May 1, 2008

All You Need

Helen loves war movies—Von Ryan’s Express, The Guns of Navarrone—but during a particularly sweet bit of pillow talk in Renaissance Theatreworks' Fat Pig, she hits the TV mute button so she and her new beau, Tom, can have a quiet heart-to-heart. When the talk is over and lust again calls, she stops mid-kiss to reach for the remote. The lights fade on passionate kisses, and the sounds of rumbling Panzer tanks and exploding Howitzers.
Love has always been a battlefield for theatrical provocateur Neil LaBute, but here (sound effects aside), the most devastating moments hit you like the silent knifework of a guerilla behind enemy lines.
Helen (Tanya Saracho) is the title character, a large woman who meets Tom (Braden Moran) in the play’s first scene.
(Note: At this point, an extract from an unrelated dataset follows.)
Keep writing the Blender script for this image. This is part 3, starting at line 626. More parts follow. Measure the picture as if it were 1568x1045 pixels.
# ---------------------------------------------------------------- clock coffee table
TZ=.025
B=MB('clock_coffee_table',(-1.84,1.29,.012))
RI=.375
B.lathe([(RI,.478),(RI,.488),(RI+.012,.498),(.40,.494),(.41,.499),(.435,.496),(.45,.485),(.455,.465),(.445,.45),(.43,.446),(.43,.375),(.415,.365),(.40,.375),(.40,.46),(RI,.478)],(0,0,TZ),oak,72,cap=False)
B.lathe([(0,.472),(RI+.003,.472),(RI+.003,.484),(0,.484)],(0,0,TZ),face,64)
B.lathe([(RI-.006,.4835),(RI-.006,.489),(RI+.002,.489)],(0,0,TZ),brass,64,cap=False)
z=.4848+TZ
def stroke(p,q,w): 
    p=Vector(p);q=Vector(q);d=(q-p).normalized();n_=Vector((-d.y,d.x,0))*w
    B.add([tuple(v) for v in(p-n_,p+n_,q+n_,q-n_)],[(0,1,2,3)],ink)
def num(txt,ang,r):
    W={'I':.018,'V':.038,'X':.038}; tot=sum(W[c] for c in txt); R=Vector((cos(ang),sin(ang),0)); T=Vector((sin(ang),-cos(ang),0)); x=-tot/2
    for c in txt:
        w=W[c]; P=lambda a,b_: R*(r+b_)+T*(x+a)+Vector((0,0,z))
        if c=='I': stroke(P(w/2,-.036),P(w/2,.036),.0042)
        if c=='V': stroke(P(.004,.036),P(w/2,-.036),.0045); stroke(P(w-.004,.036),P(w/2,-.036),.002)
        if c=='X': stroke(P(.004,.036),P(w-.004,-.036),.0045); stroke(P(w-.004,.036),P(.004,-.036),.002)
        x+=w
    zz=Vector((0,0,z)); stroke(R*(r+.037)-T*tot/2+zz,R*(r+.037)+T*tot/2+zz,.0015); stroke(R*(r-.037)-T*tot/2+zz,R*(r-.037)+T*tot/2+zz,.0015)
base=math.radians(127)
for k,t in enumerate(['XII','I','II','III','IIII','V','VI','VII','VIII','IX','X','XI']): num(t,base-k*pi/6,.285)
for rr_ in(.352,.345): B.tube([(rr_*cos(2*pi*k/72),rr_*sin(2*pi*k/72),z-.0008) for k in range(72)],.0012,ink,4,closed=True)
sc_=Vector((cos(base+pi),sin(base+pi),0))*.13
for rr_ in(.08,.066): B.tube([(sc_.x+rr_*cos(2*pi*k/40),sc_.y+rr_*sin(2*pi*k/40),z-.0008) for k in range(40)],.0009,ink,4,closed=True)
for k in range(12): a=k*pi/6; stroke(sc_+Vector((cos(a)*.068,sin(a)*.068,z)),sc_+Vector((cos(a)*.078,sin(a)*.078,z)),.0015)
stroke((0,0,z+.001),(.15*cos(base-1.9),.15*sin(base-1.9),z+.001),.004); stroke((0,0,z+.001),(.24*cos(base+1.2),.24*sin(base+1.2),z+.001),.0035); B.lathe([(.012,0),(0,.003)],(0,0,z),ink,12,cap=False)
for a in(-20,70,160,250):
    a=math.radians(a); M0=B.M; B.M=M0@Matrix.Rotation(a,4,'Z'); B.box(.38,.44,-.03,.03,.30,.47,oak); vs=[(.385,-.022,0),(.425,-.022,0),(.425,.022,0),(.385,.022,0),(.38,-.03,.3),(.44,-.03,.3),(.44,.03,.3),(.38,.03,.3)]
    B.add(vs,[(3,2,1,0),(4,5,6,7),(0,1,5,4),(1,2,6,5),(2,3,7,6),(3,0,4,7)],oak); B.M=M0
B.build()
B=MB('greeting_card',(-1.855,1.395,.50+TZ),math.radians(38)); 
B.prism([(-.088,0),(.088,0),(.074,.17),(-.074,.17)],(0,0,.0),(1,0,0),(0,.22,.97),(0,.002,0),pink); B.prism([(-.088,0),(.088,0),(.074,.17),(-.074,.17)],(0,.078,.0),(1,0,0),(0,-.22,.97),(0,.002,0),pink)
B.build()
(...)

He is awkward and unsure; she is girlishly bold and charming. She is obviously comfortable in her size-14 skin, and he is smitten with her unaffected warmth.
LaBute takes us through the trajectory of their romance, and follows Tom’s struggles to tell his co-workers, one of whom is a former girlfriend, about his new love. While the play has a lot to say about body image and America’s obsession with muscle tone (LaBute wrote it after his own 60-pound diet see-saw), its message isn’t nearly as one-dimensional or didactic.
Instead, LaBute’s subject is the fragility of the human spirit, the hopeful—and often hopeless—ways we bolster our egos against a world of pain and uncertainty. Tom’s attraction is obviously rooted in his own insecurity. He’s a bit of a commitment-phobe, and vague about his place in the world. His bliss with Helen is reserved for the time when that world disappears and they can be “completely honest,” a phrase from the relationship lexicon that is never as simple as it sounds.
The world that comes crashing in on Tom and Helen is a doozy. Embodied in his office mates, Carter and Jeanne, it’s a maelstrom of personal complications and social ugliness. On Sunday night, a “pay what you can” performance, the cruelty drew both laughter and pause. One of the brilliant things about LaBute’s dialogue is that he pushes comedy conventions to make you laugh one moment, and then feel guilty about it the next. Director Susan Fete’s production finds the space between those moments, and makes the experience profoundly unsettling.
Casting Wayne T. Carr as Carter is one of Fete’s bolder moves, and it pays off. To hear an African-American character give LaBute’s most “edifying” monologue adds an extra layer of irony. Tom’s romance is doomed, says Carter, because it’s best to “stick to our own kind.” Whether or not you think “weight-ism” is the new racism, the speech and the exchange that follows speaks volumes about the complications of living in America.
It doesn’t hurt that Carr is spry and funny, and has a good partner in Leah Dutchin’s Jeanne, who finds just the right balance of narcissism and women-scorned frustration.
The final scene, of course, is at the beach, where we celebrate the body beautiful. It’s here you expect the dramatic fireworks, confrontations worthy of an MTV reality show. But LaBute deftly goes out with a whisper instead of a bang. With one line—again an innocent and romantic cliché--you see a brave and beautiful soul crumble. No screams or epithets. No blood and thunder. No tears. Except, perhaps, your own.